A. L’assimilation de l’obligation de non-récidive à une injonction comportementale
La juridiction de renvoi soulignait que l’obligation de ne pas commettre de nouvelle infraction n’était pas mentionnée dans la liste de l’article 4, paragraphe 1, de la décision-cadre. Pour surmonter cet obstacle textuel, la Cour se fonde sur une catégorie plus large prévue par cette disposition, à savoir les « injonctions concernant le comportement ». Elle estime que l’obligation imposée à une personne de s’abstenir de commettre une infraction « constitue une instruction visant à déterminer la conduite de cette personne », ce qui correspond au sens habituel de l’expression.
Cette approche extensive permet d’éviter de priver la décision-cadre d’une partie de son effet utile. En effet, de nombreuses peines assorties d’un sursis dans les États membres reposent principalement, voire exclusivement, sur cette condition fondamentale. L’exclure du mécanisme de reconnaissance mutuelle aurait limité considérablement sa portée. La Cour note également que d’autres mesures listées, telles que l’interdiction de fréquenter certains lieux ou d’entrer en contact avec certaines personnes, n’impliquent pas non plus nécessairement une surveillance active de la part de l’État d’exécution, relativisant ainsi l’argument d’une nécessaire mesure de contrôle concrète.
B. La confirmation de la solution au regard des finalités de la décision-cadre
L’interprétation retenue est renforcée par une analyse téléologique. La Cour rappelle que la décision-cadre poursuit trois objectifs : faciliter la réhabilitation sociale du condamné, assurer la protection de la société et des victimes, et permettre l’application de mesures de probation appropriées lorsque le condamné réside hors de l’État de condamnation. Or, permettre la surveillance de l’obligation de non-récidive par les autorités de l’État de résidence sert directement ces finalités.
Ces autorités sont en effet « mieux placées pour apprécier la nature de cette violation, la situation de son auteur ainsi que ses perspectives de réhabilitation ». En outre, confier à l’État de résidence le soin de tirer les conséquences d’une éventuelle nouvelle infraction renforce l’effet dissuasif de la condamnation initiale et contribue à l’objectif de prévention de la récidive. Une interprétation contraire aurait mené à un résultat paradoxal : l’État de résidence aurait été compétent pour révoquer un sursis en cas de non-respect d’une obligation mineure, comme un changement d’adresse non signalé, mais pas en cas de commission d’une nouvelle infraction, si cette seule obligation conditionnait le sursis.
II. La portée de la reconnaissance mutuelle conditionnée par une exigence formelle
Si la Cour admet l’inclusion de l’obligation de non-récidive, elle en précise les contours en imposant une condition formelle (A), ce qui renforce la compétence des autorités de l’État d’exécution et clarifie le mécanisme de coopération (B).

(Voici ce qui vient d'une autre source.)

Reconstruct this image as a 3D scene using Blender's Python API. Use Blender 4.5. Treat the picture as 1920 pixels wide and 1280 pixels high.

A. L’exigence d’une mention explicite de l’obligation dans la décision
La Cour tempère la portée de sa solution en introduisant une condition procédurale claire. Pour qu’un jugement relève de la décision-cadre, il ne suffit pas que l’obligation de ne pas récidiver découle implicitement de l’ordre juridique général de l’État d’émission. Elle doit être formellement imposée par l’autorité compétente. La Cour précise que les mesures de probation « peuvent être inscrites dans le jugement lui-même ou arrêtées dans une décision de probation distincte ».
Cette exigence garantit la sécurité juridique et la prévisibilité du mécanisme de reconnaissance mutuelle. Les autorités de l’État d’exécution doivent pouvoir identifier sans ambiguïté les conditions du sursis sur la base des documents qui leur sont transmis. La Cour renvoie ainsi à la juridiction nationale la charge de vérifier si, en l’espèce, « cette obligation légale ressort de ce jugement ou d’une décision de probation rendue sur la base dudit jugement ». Cette précision établit une frontière nette entre les obligations générales s’imposant à tout citoyen et celles qui, en étant formalisées dans un acte juridictionnel, deviennent l’objet d’une surveillance transfrontalière.
B. La consolidation des compétences des autorités de l’État d’exécution
En intégrant ces situations dans le champ de la décision-cadre, la Cour consolide le rôle des autorités de l’État de résidence. L’article 14 du texte leur confère la compétence pour prendre « toute décision ultérieure » en cas de non-respect des mesures de probation, notamment en cas de commission d’une nouvelle infraction. Elles peuvent ainsi modifier les obligations, révoquer le sursis ou prononcer une peine qui avait été initialement suspendue.
Cette solution est cohérente avec le principe de bonne administration de la justice. La surveillance d’un condamné est plus efficace lorsqu’elle est assurée par les autorités du lieu où il a établi sa vie sociale et professionnelle. La décision de la Cour assure que la commission d’une nouvelle infraction dans l’État de résidence puisse entraîner une réaction judiciaire rapide et adaptée dans ce même État, sans qu’il soit nécessaire de se retourner vers les autorités de l’État de condamnation. La portée de la reconnaissance mutuelle est ainsi étendue de manière pragmatique, favorisant une coopération judiciaire efficace au service de la réinsertion et de la protection de la société.